福田恆存「「妻の座」という言葉を捨てよ」について

「私は男女・夫妻の平等に反対してゐるのではない。女性の解放は女性が目醒める事によつて可能になるといふのは浅薄な知見であつて、それにはまづ男性が目醒め、納得してくれなければ、どうにもならぬのである。男女・夫婦の間柄は労使の対立とは異なつて、片方が目醒めただけでは、お互ひに不幸になるばかりと決まつてゐる」「男はただ時の勢ひで頭を下げた。自分の相手の花子とか梅子に対してではない、一般に「女なるもの」といふ抽象名詞に頭を下げたのである。
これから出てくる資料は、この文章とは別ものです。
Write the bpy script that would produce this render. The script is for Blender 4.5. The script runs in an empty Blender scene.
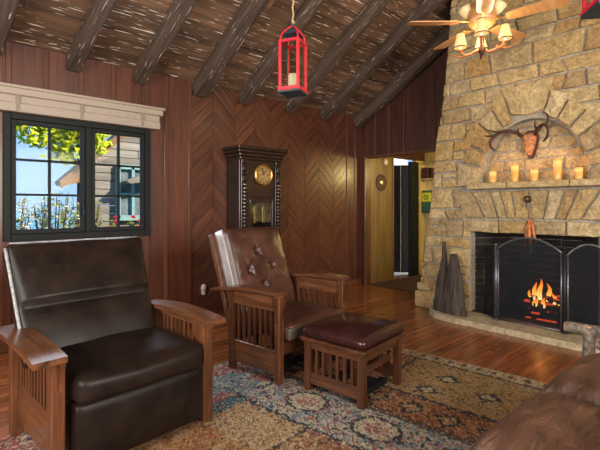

いや、女に対してでもない、単に平等といふ観念に頭を下げただけである」「大事なのは男と女ではない、夫と妻ではない、家庭である。家庭の原理は封建時代も近代もない、常に「仲好くやつて行かう」の一語に尽きる。嬶天下の方がその原理に適ふ場合もあり、亭主関白の方が適ふ場合もある。一概には言へない。が、夢、平等を原理とすべからず、和を原理とすべし」
福田恆存「「妻の座」という言葉を捨てよ」

これは、男女のことに限らない話と思う。たとえば一緒に家庭を営んでいくとか、具体的な目標に向けて落としどころを意識しないと、その為の現実的な工夫や妥協点も見えて来ない。人はそれぞれ、主張する力も、理解力や許容量もそれぞれなのだから、何をもって本当の平等かと考えると雲を掴むような話になる。
表面的に和を維持するために、一方が(誰かが)ひたすら我慢していたら健康な関係とは言えないが、そうならないよう配慮するとしても、我慢や配慮の量が本当に等分になることはまず不可能だし、だとしたらある程度はそういうものと諦めることも必要になる。どんな人間関係、集団、社会にしろ、完全な解決はないと自覚して、程度への感性の問題だと意識しながらやっていくより無いのだと思う。